Sin embargo, para el resto de habitantes peninsulares que no tengan carnet de identidad portugués, la cosa es menos sencilla. El aludido referéndum, por ejemplo, amenaza con volver a traernos las discusiones bizantinas vividas durante el debate del frustrado Estatut, sobre si el pueblo catalán constituye o no una nación, dependiendo de ello la posibilidad de que los catalanes sean o no sujetos soberanos con capacidad de ejercer su soberanía. Una polémica nada desdeñable en el actual panorama político y especialmente delicada en vísperas del tercer centenario de la ocupación de Barcelona por las tropas de Felipe V.

 

No menos virulenta fue hace algunos años la polémica desatada por Xabier Arzalluz a propósito del supuesto RH negativo que, según el que fuera presidente del PNV, marcaba la esencia genética de lo vasco. Una afirmación que le valió un aluvión de críticas, pero que fue aprovechada por alguna empresa suiza para ofertar análisis genéticos a un módico precio que oscila de los 199 a 1099 euros para dictaminar cualquier origen y en especial los vnculados a algún grupo de perfiles especiales como los vikingos, los judíos o los aludidos vascos.

 

Por estas latitudes valencianas, siempre proclives a evitar los choques con Madrid, la Generalitat se ha mostrado más partidaria de seguir el camino marcado por el juez Celemín, que no en vano ya dejó patente su carácter integrador al incluir la paella como elemento clave en su test de españolidad.
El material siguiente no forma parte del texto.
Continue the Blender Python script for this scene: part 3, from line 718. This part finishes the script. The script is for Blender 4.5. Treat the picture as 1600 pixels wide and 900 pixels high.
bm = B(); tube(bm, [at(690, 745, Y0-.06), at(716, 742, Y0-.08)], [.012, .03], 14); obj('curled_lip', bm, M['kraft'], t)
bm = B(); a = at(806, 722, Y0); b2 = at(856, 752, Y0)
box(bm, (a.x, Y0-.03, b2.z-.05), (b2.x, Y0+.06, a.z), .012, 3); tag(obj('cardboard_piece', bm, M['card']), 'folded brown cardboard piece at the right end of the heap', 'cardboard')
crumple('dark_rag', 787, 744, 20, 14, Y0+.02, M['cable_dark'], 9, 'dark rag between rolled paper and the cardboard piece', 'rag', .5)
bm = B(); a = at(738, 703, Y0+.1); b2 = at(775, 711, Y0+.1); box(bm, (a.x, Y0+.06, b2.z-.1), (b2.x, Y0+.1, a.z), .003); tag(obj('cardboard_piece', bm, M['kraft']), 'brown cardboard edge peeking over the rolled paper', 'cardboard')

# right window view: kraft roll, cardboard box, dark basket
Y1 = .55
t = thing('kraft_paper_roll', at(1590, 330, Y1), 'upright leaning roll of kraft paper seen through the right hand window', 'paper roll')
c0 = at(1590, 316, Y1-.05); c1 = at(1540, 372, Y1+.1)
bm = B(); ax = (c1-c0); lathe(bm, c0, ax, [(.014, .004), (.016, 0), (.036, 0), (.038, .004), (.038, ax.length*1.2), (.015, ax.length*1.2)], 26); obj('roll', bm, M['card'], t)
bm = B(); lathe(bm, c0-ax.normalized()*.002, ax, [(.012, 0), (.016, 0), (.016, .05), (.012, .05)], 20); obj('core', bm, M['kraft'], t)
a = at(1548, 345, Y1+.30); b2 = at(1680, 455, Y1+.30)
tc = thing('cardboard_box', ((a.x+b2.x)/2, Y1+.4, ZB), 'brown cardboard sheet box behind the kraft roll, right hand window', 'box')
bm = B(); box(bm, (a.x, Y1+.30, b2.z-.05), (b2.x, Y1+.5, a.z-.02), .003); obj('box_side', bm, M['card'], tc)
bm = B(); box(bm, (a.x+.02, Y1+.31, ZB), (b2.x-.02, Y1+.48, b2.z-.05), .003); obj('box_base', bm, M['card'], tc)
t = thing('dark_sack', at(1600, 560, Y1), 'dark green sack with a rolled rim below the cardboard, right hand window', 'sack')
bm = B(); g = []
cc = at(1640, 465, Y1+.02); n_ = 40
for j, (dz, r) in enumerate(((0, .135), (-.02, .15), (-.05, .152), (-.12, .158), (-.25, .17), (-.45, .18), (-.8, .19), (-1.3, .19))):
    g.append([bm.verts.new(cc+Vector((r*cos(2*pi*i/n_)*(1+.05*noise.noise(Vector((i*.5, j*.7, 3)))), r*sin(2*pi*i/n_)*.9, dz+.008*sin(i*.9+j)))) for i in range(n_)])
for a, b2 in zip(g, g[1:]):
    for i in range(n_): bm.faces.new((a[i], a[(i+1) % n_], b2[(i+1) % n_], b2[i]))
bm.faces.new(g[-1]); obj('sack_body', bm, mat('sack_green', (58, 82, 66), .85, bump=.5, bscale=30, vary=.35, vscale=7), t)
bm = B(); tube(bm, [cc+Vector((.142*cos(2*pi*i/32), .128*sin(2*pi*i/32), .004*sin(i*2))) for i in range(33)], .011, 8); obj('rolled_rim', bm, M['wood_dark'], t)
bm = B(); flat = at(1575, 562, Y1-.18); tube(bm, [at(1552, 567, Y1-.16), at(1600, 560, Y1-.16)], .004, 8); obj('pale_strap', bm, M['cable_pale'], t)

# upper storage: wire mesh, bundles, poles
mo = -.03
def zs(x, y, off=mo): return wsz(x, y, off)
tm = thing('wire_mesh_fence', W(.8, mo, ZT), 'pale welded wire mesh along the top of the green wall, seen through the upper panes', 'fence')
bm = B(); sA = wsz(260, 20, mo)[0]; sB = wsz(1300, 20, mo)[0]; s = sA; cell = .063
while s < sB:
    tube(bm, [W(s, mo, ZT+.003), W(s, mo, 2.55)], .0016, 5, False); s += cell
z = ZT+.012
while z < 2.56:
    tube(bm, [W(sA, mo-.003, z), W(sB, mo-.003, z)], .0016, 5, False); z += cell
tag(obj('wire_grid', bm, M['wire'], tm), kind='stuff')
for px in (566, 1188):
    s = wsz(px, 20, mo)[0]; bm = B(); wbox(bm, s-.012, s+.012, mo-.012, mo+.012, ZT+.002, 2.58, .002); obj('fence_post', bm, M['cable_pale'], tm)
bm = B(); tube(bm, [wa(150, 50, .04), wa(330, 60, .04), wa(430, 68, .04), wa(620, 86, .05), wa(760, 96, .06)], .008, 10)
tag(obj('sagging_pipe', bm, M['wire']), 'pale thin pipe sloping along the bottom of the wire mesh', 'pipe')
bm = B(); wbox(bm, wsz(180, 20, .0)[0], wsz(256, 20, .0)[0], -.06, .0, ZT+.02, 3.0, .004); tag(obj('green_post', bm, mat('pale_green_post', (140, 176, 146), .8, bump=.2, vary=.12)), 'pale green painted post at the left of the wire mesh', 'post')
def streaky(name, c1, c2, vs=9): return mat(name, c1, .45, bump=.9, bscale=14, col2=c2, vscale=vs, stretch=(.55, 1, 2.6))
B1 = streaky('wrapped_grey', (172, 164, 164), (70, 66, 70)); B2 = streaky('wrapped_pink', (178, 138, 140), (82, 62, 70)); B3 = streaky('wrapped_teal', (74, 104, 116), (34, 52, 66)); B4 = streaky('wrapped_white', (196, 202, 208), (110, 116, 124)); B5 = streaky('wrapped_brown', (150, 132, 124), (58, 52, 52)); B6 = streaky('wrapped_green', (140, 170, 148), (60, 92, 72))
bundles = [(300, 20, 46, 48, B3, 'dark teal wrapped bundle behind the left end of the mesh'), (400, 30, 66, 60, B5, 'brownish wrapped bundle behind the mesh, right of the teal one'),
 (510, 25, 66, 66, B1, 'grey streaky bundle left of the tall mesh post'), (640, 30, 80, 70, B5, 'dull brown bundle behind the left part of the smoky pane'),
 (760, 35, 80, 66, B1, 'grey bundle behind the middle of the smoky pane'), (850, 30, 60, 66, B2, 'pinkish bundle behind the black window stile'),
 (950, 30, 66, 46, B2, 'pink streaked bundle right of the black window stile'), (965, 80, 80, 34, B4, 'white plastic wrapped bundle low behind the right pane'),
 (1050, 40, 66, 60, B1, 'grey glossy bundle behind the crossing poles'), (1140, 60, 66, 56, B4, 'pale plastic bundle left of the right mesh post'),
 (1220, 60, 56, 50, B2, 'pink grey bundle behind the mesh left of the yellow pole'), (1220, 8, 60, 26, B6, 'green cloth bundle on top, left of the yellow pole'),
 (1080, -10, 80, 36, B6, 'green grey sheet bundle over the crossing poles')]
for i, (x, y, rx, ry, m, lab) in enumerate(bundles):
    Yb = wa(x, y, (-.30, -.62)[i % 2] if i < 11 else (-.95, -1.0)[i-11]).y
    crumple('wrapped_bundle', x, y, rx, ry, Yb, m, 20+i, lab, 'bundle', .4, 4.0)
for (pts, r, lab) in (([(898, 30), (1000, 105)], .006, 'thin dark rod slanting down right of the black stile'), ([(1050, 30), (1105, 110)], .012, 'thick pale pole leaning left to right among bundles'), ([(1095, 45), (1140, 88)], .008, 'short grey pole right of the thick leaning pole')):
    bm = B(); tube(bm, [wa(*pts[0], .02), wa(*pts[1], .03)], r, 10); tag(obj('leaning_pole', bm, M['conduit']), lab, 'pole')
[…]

Al menos el espíritu de su método parece encontrarse en la futura asignatura de Cultura del Poble Valencià anunciada la consellera de Educación, Cultura y Deporte, María José Catalá, nada más y nada menos que en la sede de Lo Rat Penat, tal vez para desmentir cualquier posible sospecha que pudiera despertar tan provocador apellido.

 

El objetivo, según parece, es fijar el ADN de los valencianos, pero sin recurrir a la beligerancia del político vasco. El Consell no aspira a poner en evidencia ningún rastro genético que pueda conducirnos hasta algunas lejanas esencias maulets. Al contrario, los chicos de Alberto Fabra solo pretenden evidenciar que lo nuestro es una personalidad amable como habitantes de un supuesto y eterno Levante felíz, pese a las perplejidades que esa características provocan tan amenudo. Por eso no resulta sorprendente que entre las ineludibles cuestiones que cualquier valenciano que se precie debe saber, la conselleria haya decidido incluir el infantil juego del sambori. Al fin y a cabo, ¿qué otra cosa si no es el País Valenciano? Nada más que eso: un viaje sin sentido del cielo al infierno, siguiendo a la patacoja el camino marcado por una piedra o, en su defecto, algún pedazo de ladrillo roto por la explosión de cualquier burbuja.